→ **THE TASK**:
Find the lines holding "script" and copy them.

→ **DATA TO PROCESS**:
'''

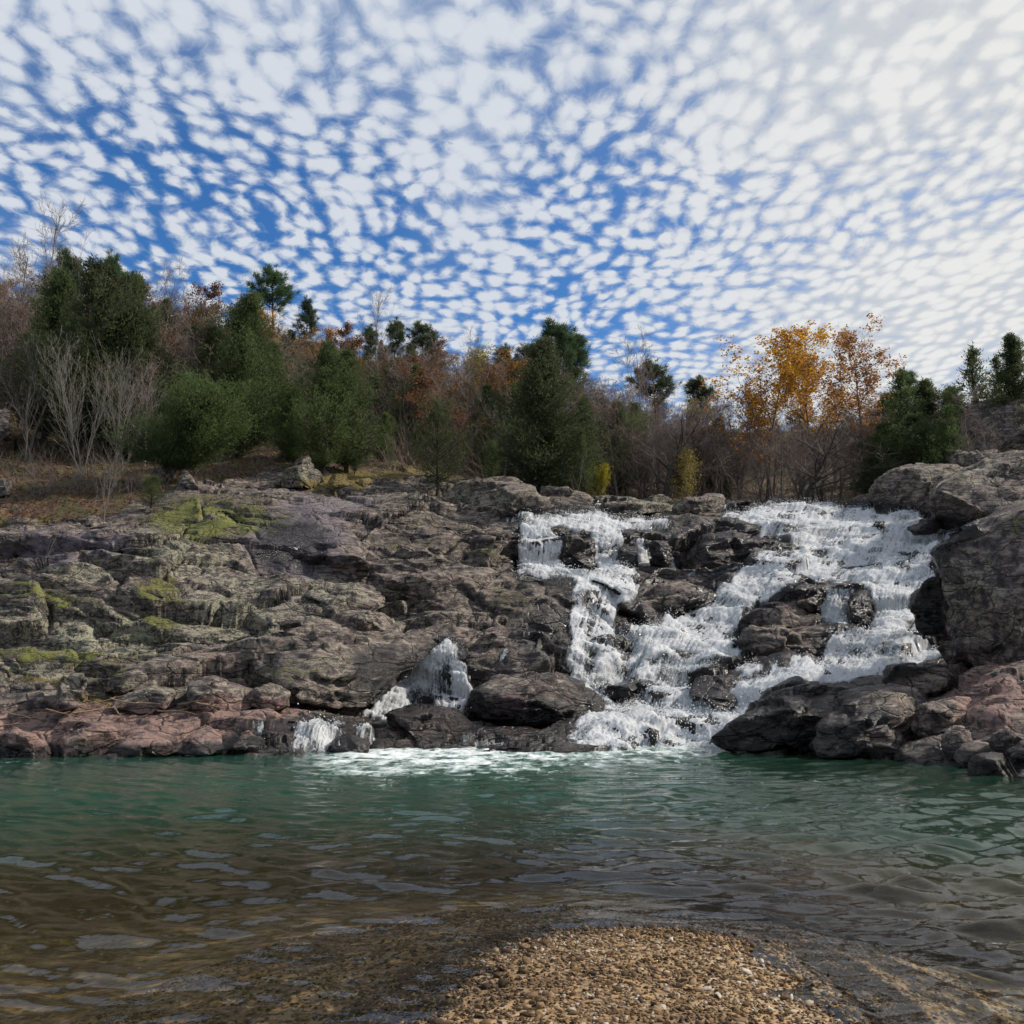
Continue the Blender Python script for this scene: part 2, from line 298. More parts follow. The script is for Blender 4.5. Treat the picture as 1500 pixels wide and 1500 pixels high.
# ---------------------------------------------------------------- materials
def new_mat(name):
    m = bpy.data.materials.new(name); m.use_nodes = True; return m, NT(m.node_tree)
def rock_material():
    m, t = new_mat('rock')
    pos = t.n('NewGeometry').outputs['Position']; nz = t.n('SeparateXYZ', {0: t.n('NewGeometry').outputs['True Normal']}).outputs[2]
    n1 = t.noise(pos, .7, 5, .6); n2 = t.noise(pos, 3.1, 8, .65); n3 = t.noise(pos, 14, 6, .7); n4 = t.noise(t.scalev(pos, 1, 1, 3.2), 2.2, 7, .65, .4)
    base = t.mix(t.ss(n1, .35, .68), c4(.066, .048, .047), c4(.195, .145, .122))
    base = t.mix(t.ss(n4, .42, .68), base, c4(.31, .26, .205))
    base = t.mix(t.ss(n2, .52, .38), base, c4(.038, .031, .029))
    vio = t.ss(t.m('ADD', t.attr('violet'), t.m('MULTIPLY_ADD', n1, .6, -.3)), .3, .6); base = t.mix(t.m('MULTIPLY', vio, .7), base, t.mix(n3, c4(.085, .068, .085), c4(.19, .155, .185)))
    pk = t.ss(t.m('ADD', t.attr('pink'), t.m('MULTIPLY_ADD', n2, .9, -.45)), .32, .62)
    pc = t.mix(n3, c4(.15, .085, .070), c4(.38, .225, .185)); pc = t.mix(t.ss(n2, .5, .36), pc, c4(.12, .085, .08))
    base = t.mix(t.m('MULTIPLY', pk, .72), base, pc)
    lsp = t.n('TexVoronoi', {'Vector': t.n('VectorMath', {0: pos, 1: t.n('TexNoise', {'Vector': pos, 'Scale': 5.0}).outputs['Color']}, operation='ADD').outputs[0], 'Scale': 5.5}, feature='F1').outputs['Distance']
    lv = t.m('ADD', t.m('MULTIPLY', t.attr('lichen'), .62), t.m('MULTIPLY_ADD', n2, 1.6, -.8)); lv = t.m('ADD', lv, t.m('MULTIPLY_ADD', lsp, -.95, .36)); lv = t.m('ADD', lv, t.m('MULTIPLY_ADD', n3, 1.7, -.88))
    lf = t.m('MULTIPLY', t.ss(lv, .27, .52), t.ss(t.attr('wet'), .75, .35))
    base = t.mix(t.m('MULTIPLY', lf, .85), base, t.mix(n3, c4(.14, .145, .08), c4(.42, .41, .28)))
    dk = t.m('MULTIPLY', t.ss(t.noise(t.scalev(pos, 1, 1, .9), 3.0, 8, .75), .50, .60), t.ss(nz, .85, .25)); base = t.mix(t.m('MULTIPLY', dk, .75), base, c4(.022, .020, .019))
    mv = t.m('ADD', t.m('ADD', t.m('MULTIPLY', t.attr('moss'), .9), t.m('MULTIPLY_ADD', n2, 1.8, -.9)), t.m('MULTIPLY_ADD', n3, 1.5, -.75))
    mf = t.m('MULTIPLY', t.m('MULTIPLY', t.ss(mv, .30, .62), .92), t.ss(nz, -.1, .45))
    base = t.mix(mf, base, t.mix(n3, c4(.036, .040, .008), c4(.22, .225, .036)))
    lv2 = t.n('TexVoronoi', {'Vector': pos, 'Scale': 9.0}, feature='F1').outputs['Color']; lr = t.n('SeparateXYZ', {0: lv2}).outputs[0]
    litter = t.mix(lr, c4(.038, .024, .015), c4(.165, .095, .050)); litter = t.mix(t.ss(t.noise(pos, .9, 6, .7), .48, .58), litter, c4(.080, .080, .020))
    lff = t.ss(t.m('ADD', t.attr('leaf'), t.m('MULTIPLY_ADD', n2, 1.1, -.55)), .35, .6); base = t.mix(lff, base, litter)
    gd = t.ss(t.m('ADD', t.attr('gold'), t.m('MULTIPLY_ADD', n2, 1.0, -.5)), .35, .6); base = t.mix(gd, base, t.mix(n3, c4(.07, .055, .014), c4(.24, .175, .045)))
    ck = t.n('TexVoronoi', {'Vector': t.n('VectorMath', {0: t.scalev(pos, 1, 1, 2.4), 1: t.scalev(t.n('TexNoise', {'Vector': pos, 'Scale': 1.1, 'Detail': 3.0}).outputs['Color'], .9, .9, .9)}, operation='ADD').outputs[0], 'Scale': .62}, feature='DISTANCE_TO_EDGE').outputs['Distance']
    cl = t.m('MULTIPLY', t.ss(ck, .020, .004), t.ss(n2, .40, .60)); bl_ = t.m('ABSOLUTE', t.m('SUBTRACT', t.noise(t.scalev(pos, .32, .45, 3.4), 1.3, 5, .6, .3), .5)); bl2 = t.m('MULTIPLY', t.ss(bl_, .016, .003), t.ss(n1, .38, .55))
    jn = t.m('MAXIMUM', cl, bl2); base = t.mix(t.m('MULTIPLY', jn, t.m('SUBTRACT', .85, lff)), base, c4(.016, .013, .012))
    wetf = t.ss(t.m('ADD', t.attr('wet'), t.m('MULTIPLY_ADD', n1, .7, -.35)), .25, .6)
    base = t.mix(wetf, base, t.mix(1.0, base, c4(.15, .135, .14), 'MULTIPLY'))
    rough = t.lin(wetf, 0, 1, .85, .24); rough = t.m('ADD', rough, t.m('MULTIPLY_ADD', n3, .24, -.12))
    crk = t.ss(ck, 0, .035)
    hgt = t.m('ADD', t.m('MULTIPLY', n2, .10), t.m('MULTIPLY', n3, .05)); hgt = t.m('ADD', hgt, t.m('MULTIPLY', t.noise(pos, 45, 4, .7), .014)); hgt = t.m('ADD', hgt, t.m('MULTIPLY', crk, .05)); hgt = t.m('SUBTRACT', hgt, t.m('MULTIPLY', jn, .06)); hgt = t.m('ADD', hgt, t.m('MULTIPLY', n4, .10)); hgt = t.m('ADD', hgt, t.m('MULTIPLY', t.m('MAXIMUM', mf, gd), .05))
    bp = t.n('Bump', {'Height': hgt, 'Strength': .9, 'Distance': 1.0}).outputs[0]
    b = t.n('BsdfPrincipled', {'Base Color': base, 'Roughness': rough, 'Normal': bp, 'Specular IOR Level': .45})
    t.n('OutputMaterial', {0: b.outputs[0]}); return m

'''
'''

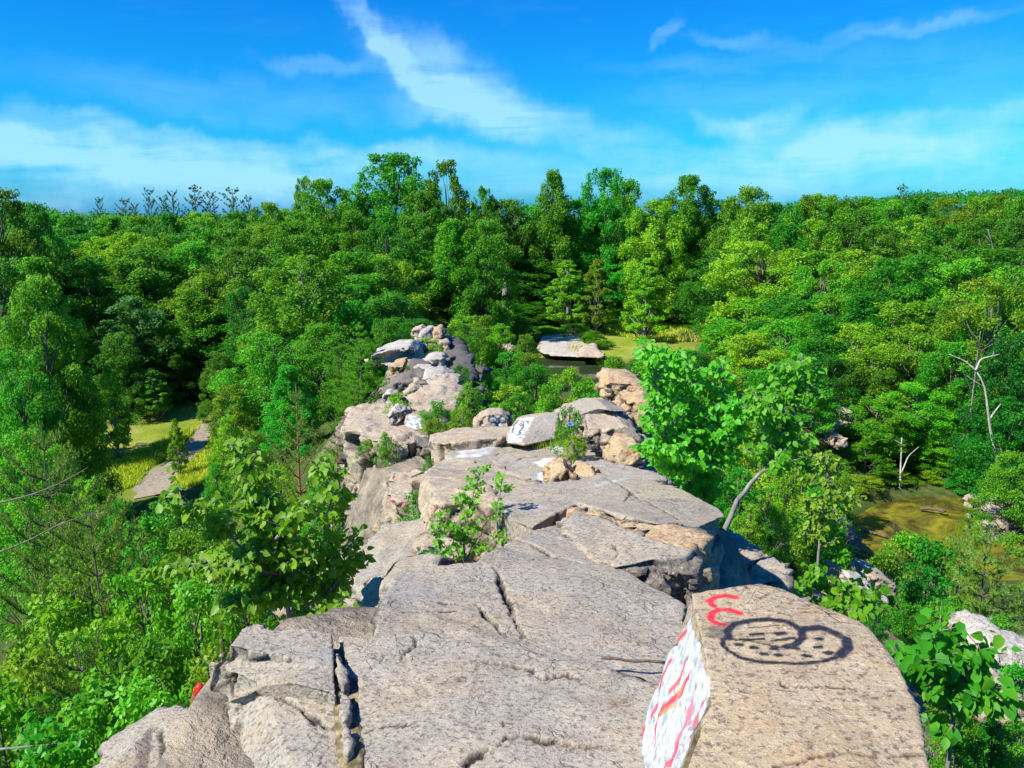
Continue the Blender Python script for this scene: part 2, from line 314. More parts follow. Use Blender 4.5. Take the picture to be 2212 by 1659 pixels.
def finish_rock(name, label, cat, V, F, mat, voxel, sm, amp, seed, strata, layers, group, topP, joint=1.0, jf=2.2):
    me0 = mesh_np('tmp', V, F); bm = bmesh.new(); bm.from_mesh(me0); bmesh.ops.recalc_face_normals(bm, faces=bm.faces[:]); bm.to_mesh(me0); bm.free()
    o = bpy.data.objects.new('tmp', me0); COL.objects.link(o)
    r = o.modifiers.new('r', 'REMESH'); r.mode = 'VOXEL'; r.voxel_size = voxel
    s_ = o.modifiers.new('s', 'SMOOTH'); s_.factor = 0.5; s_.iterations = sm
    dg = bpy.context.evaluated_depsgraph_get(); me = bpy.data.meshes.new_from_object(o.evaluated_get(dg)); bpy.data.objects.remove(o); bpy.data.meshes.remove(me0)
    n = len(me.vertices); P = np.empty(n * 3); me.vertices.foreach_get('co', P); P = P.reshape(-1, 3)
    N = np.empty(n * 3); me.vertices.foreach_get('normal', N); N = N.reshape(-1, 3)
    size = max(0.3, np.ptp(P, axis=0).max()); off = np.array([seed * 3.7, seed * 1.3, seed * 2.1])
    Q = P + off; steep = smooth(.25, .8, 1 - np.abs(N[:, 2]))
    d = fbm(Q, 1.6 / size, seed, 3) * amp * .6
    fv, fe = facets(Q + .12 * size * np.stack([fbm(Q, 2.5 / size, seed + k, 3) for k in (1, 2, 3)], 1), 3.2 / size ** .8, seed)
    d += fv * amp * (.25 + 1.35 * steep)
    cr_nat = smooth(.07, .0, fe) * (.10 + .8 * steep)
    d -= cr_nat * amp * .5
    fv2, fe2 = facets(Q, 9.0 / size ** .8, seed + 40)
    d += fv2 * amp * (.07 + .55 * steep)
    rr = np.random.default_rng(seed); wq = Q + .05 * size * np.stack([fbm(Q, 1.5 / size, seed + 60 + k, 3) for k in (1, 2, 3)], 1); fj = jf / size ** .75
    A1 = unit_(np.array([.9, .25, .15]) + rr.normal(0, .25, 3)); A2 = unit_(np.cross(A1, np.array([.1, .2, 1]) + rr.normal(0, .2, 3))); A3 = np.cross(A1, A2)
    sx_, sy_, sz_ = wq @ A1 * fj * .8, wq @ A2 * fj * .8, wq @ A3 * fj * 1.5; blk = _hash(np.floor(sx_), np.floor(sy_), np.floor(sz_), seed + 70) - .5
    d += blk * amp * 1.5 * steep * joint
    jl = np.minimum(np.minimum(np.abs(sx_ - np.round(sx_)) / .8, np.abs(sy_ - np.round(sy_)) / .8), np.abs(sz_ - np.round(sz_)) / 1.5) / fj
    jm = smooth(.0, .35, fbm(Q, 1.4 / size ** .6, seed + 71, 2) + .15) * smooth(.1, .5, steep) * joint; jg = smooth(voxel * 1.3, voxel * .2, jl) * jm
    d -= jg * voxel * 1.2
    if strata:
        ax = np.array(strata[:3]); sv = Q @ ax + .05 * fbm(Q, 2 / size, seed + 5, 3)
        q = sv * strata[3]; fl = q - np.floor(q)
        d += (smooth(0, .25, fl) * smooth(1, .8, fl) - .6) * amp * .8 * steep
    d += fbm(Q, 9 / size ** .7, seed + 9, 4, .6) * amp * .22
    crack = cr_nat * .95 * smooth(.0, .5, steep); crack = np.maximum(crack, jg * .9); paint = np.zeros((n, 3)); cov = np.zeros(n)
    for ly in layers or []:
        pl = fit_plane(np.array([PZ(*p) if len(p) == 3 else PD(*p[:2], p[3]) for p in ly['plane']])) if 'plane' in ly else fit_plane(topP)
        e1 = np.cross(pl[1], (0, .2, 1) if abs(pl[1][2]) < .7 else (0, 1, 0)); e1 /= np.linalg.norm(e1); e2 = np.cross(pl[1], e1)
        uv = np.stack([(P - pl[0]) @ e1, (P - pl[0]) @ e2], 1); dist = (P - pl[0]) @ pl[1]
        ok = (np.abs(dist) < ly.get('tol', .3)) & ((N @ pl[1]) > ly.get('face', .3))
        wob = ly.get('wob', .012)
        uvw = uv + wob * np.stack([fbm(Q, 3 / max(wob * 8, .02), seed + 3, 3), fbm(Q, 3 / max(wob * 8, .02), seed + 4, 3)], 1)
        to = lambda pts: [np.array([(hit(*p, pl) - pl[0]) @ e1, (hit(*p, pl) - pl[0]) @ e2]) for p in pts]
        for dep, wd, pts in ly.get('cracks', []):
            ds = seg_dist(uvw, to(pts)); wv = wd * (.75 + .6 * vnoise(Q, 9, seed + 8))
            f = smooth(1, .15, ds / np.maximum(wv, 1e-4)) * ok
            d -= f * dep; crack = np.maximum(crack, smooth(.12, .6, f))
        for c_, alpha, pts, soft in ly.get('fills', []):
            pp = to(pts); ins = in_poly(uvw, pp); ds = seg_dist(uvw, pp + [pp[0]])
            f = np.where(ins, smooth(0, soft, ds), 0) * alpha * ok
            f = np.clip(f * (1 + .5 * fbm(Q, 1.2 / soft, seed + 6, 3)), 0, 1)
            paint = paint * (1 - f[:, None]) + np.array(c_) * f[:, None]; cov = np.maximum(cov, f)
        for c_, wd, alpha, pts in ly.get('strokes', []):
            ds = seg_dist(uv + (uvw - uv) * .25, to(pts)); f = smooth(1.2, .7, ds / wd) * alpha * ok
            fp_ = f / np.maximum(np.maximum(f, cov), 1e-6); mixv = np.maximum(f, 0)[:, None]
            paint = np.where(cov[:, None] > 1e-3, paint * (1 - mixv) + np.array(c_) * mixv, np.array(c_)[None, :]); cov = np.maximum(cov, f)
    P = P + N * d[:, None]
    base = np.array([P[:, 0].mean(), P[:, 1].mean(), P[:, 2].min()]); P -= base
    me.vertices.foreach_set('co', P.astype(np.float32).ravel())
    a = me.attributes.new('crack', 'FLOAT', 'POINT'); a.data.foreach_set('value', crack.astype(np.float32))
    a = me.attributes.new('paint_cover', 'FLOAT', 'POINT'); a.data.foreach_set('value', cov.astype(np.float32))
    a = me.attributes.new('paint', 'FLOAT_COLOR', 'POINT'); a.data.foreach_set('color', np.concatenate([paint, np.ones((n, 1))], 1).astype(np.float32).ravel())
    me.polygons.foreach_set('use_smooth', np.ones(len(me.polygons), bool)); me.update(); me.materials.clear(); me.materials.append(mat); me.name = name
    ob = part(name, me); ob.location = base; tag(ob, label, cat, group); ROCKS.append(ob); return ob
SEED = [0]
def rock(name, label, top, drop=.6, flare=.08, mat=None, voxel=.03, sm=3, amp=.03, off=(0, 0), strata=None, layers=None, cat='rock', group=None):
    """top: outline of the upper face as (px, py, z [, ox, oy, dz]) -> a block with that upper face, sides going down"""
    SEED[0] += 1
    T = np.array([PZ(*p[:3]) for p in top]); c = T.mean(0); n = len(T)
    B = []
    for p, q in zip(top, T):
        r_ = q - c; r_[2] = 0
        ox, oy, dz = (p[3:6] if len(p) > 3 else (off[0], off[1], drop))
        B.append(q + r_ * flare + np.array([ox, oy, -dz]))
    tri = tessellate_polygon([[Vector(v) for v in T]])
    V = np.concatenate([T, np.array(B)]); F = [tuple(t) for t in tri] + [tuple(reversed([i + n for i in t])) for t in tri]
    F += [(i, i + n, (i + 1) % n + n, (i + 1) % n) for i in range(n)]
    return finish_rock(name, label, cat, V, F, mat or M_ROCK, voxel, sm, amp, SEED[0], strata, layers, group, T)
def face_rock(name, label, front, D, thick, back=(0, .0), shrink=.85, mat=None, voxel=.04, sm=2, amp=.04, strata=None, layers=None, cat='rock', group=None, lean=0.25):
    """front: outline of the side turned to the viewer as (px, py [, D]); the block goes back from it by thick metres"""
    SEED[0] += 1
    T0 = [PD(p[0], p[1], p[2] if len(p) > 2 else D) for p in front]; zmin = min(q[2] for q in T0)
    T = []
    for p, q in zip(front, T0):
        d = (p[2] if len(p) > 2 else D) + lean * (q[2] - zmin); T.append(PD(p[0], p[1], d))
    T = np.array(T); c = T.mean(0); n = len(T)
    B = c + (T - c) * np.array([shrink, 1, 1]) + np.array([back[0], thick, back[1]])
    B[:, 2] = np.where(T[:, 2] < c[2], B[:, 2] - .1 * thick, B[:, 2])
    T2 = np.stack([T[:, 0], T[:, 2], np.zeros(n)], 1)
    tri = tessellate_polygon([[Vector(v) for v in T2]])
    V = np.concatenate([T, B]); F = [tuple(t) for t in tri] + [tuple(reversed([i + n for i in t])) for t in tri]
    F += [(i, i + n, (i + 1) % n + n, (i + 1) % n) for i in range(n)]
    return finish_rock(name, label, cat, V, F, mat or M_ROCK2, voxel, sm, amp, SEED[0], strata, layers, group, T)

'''
'''

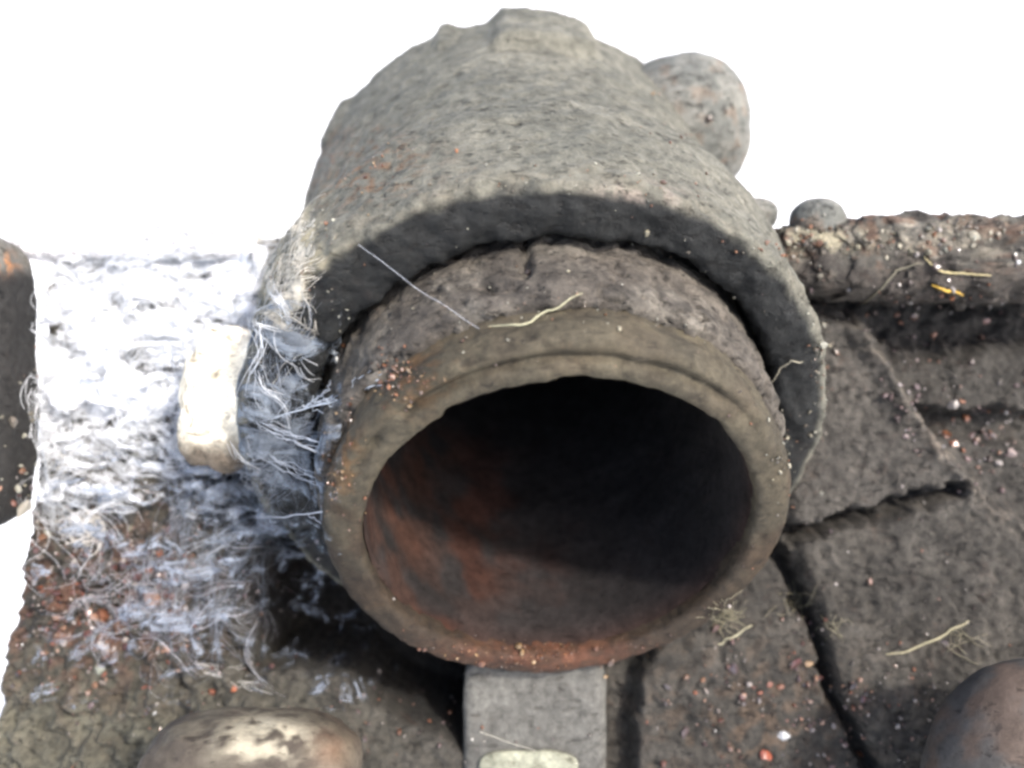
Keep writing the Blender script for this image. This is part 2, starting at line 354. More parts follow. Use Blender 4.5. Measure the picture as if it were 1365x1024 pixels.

'''

→ **SOLUTION TO THE EXERCISE**:
Continue the Blender Python script for this scene: part 2, from line 298. More parts follow. The script is for Blender 4.5. Treat the picture as 1500 pixels wide and 1500 pixels high.
Continue the Blender Python script for this scene: part 2, from line 314. More parts follow. Use Blender 4.5. Take the picture to be 2212 by 1659 pixels.
Keep writing the Blender script for this image. This is part 2, starting at line 354. More parts follow. Use Blender 4.5. Measure the picture as if it were 1365x1024 pixels.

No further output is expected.